Dynamics of oil and gold
According to OPEC, the armed conflict in Ukraine will lead to an acceleration of inflation and, ultimately, to a slowdown in world GDP and global demand for oil. This could not but affect the prices, which by that time looked clearly overpriced. The fall in Brent increases the likelihood of a slowdown in inflation, which reduces the need for the precious metal as a tool to hedge the risks associated with it. At the same time, the correction of the North Sea variety contributes to the S&P 500 rally, as concerns about the Fed's aggressive monetary restriction also fade into the background. The growth of the U.S. stock market is bad news for safe-haven assets, including gold.

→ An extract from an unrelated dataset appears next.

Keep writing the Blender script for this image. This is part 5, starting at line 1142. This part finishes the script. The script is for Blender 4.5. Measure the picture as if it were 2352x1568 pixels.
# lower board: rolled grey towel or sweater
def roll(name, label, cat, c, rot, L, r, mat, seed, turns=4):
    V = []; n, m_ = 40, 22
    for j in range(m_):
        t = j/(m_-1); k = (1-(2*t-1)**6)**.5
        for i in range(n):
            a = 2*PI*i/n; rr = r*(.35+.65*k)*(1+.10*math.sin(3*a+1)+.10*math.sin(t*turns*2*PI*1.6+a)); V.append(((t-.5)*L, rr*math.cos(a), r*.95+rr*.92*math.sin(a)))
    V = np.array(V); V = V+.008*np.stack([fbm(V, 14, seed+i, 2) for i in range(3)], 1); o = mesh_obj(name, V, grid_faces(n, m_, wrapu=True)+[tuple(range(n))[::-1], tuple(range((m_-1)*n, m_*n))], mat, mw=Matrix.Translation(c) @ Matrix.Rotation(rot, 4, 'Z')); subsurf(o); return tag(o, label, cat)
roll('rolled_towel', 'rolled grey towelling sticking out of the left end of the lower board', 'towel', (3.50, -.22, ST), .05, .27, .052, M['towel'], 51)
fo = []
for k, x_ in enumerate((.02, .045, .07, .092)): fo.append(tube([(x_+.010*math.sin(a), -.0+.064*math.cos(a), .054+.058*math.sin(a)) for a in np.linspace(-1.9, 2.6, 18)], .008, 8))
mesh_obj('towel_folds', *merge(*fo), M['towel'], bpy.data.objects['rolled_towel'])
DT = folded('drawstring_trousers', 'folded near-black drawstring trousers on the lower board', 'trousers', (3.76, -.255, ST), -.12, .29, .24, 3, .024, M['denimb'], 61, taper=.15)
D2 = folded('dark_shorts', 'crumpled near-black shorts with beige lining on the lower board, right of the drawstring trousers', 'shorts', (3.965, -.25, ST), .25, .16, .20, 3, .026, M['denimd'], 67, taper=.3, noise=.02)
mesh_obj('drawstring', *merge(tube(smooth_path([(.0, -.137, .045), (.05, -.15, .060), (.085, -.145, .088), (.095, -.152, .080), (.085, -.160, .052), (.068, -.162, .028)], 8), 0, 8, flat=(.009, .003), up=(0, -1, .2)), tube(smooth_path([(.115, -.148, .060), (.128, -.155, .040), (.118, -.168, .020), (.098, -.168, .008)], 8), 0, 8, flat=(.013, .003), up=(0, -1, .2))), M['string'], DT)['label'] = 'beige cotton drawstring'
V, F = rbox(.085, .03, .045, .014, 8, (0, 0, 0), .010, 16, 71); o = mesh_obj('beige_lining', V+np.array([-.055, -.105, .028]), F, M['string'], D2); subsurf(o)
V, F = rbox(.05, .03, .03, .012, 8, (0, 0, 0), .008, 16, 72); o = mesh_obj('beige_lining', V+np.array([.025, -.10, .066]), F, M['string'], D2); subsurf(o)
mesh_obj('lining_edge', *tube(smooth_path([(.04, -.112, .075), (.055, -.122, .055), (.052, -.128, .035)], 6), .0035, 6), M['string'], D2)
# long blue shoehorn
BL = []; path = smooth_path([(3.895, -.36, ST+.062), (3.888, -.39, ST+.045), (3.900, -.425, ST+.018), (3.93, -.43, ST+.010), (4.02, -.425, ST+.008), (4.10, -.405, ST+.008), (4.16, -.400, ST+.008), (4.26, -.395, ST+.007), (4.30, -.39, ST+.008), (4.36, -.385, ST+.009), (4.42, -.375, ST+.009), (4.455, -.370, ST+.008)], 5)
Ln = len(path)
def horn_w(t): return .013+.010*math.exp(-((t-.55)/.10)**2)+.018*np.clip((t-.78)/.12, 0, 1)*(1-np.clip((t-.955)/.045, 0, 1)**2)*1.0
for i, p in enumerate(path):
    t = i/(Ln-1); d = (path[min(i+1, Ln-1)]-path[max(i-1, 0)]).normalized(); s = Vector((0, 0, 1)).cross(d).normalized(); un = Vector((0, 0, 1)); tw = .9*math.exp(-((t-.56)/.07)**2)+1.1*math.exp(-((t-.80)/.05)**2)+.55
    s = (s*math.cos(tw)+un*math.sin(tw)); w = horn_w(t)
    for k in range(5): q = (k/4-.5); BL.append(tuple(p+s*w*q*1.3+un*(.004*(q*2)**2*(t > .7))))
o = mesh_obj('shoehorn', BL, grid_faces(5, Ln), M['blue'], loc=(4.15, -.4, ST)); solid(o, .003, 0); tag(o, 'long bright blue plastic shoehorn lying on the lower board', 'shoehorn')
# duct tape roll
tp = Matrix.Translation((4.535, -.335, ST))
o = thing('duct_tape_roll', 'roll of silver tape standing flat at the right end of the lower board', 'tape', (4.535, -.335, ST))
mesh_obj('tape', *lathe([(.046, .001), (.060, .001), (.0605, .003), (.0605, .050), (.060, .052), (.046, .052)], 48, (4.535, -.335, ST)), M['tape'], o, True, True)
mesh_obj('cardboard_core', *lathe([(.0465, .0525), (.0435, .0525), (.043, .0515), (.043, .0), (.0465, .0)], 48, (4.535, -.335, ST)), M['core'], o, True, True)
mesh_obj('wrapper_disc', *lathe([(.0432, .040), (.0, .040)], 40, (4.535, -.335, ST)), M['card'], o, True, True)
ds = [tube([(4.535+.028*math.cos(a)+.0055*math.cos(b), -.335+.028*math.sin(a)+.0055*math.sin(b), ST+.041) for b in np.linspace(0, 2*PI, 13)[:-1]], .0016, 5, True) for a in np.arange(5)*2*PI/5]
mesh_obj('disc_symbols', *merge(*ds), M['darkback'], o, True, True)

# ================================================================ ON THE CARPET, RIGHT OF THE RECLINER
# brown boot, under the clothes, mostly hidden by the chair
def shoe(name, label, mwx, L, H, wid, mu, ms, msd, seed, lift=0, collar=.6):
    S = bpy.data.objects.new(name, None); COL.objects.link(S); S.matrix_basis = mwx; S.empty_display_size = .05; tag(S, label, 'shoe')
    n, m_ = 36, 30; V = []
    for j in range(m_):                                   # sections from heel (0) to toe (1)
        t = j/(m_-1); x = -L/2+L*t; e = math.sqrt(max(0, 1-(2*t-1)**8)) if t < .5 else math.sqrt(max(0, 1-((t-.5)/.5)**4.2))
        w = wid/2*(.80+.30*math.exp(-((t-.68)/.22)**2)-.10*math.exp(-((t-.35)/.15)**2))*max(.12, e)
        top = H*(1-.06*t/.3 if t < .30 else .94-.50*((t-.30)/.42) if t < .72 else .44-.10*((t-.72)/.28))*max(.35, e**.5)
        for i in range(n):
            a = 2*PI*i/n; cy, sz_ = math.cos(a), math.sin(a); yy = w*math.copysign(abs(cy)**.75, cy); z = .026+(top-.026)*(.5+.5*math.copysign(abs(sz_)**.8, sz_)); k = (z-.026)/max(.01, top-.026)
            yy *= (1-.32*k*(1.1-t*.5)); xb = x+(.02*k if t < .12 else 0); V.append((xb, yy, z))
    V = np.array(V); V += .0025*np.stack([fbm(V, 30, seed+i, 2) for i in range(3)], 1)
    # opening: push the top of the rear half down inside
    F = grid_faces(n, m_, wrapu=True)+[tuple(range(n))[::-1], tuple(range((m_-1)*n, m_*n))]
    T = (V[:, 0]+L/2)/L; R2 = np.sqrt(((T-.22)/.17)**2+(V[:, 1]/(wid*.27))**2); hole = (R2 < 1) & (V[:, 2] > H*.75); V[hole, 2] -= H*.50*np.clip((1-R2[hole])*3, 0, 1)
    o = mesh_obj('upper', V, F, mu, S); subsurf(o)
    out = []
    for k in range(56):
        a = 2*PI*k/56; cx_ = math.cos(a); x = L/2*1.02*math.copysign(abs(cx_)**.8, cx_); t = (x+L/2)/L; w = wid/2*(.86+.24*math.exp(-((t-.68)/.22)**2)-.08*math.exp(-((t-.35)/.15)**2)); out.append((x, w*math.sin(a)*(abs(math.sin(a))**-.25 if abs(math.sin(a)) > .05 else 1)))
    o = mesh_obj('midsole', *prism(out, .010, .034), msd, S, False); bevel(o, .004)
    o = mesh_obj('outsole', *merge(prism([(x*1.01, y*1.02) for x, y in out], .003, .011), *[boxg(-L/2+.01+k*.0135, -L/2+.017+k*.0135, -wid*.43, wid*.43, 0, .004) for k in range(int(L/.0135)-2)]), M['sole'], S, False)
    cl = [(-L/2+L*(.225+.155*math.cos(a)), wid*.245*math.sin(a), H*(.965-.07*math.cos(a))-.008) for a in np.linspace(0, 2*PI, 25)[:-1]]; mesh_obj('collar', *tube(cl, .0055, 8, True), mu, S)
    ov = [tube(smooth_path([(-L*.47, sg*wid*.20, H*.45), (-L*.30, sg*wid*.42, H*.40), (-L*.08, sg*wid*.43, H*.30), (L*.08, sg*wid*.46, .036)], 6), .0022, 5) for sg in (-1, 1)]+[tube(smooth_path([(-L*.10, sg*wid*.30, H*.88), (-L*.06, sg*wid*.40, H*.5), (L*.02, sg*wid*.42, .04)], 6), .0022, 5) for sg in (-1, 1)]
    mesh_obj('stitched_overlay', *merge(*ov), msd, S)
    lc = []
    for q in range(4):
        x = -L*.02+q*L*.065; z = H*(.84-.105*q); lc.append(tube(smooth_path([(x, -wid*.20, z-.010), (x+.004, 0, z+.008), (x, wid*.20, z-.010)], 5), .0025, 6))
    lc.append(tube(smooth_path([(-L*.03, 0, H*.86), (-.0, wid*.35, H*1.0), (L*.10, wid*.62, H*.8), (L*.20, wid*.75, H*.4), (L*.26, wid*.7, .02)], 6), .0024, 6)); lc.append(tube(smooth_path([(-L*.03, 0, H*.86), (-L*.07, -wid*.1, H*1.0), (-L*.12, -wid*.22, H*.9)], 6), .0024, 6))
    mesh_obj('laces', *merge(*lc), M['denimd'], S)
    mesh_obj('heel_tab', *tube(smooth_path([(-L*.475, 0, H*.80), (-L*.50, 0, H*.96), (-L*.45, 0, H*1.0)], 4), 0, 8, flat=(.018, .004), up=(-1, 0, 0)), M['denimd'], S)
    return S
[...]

Let's not forget that the Fed is starting its monetary tightening cycle with the lowest real yield on Treasury bonds since the 1970s. It keeps gold above $1,900 an ounce. However, if the rise in nominal borrowing rates continues to outpace inflation, real yields will rise and XAUUSD will resume its march downward.
Recessions in the U.S. economy and dynamics of real yields of Treasury bonds
Thus, the fall in oil prices, the associated expectations of a slowdown in inflation, and the intention of the Fed to raise the federal funds rate at least at 5-6 FOMC meetings in 2022 create an ideal environment for selling the precious metal. At the same time, I do not expect Brent to develop a correction, rather, the North Sea variety will stabilize in the range of $95-115 per barrel. And the Fed may not actually be as aggressive as it says. As a result, gold will continue to fall, but with serious upward pullbacks.
Technically, on the daily chart of the precious metal, there is a "surge and reversal with acceleration" pattern. A rebound from resistance at $1,930 and $1,950 per ounce or an update of the local lows at $1,907 should be used to form short positions in the direction of $1,880 and $1,840 per ounce.